> _Requirements_:
Do not repeat pictures. Repeat exactly the lines of the listing below from its first line through the line with "PI = math.pi".

> _Data provided_:
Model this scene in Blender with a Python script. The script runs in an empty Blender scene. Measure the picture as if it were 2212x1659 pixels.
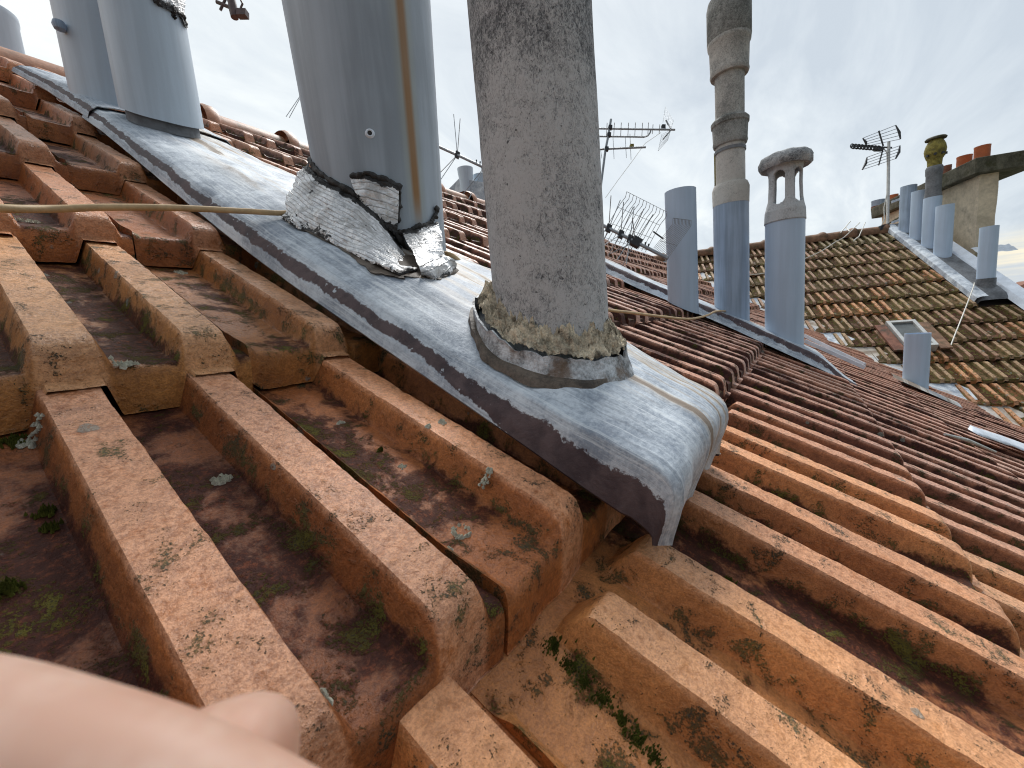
import bpy, math, random
import numpy as np
from mathutils import Vector, Matrix, noise as mn
scene = bpy.context.scene
COL = scene.collection
rnd = random.Random(11)
PI = math.pi

# ------------------------------------------------------------------ camera, sky, sun, exposure
H = 0.24                     # lens above the rib tops, metres
PITCH = math.radians(27.506)  # pitch of the near roof
ZC = 9.0
CAM = Vector((0, 0, ZC))
EX = Vector((1, 0, 0))                                        # along the ridge
EU = Vector((0, math.cos(PITCH), math.sin(PITCH)))            # up the slope
EN = Vector((0, -math.sin(PITCH), math.cos(PITCH)))           # out of the slope
RX = (0.58014934, -0.15842889, 0.79895371)
RU = (-0.75723059, -0.46625052, 0.45739731)
RN = (0.30004763, -0.87035093, -0.39046213)
CR, CD, CF = [EX * RX[i] + EU * RU[i] + EN * RN[i] for i in range(3)]   # lens right, down, forward
camd = bpy.data.cameras.new('camera')
camd.sensor_width = 36.0
camd.lens = 880 / 2212 * 36.0
camd.clip_start = 0.004
camd.clip_end = 5000
camd.dof.use_dof = True
camd.dof.focus_distance = 0.6
camd.dof.aperture_fstop = 15.0
camo = bpy.data.objects.new('camera', camd)
COL.objects.link(camo)
camo.matrix_world = Matrix(((CR.x, -CD.x, -CF.x, 0), (CR.y, -CD.y, -CF.y, 0), (CR.z, -CD.z, -CF.z, ZC), (0, 0, 0, 1)))
scene.camera = camo
scene.view_settings.view_transform = 'Standard'
scene.view_settings.look = 'None'
scene.view_settings.exposure = 0.22
scene.view_settings.gamma = 1.0
scene.cycles.filter_width = 1.05

SUN_EL, SUN_AZ = math.radians(52), math.radians(28)   # azimuth from +X towards +Y
sund = bpy.data.lights.new('sun', 'SUN')
sund.energy = 3.0
sund.angle = math.radians(24)
sund.color = (1.0, 0.98, 0.95)
suno = bpy.data.objects.new('sun', sund)
COL.objects.link(suno)
sdir = Vector((math.cos(SUN_EL) * math.cos(SUN_AZ), math.cos(SUN_EL) * math.sin(SUN_AZ), math.sin(SUN_EL)))
suno.rotation_euler = (-sdir).to_track_quat('-Z', 'Y').to_euler()
suno.location = (0, 0, 40)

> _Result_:
Model this scene in Blender with a Python script. The script runs in an empty Blender scene. Measure the picture as if it were 2212x1659 pixels.
import bpy, math, random
import numpy as np
from mathutils import Vector, Matrix, noise as mn
scene = bpy.context.scene
COL = scene.collection
rnd = random.Random(11)
PI = math.pi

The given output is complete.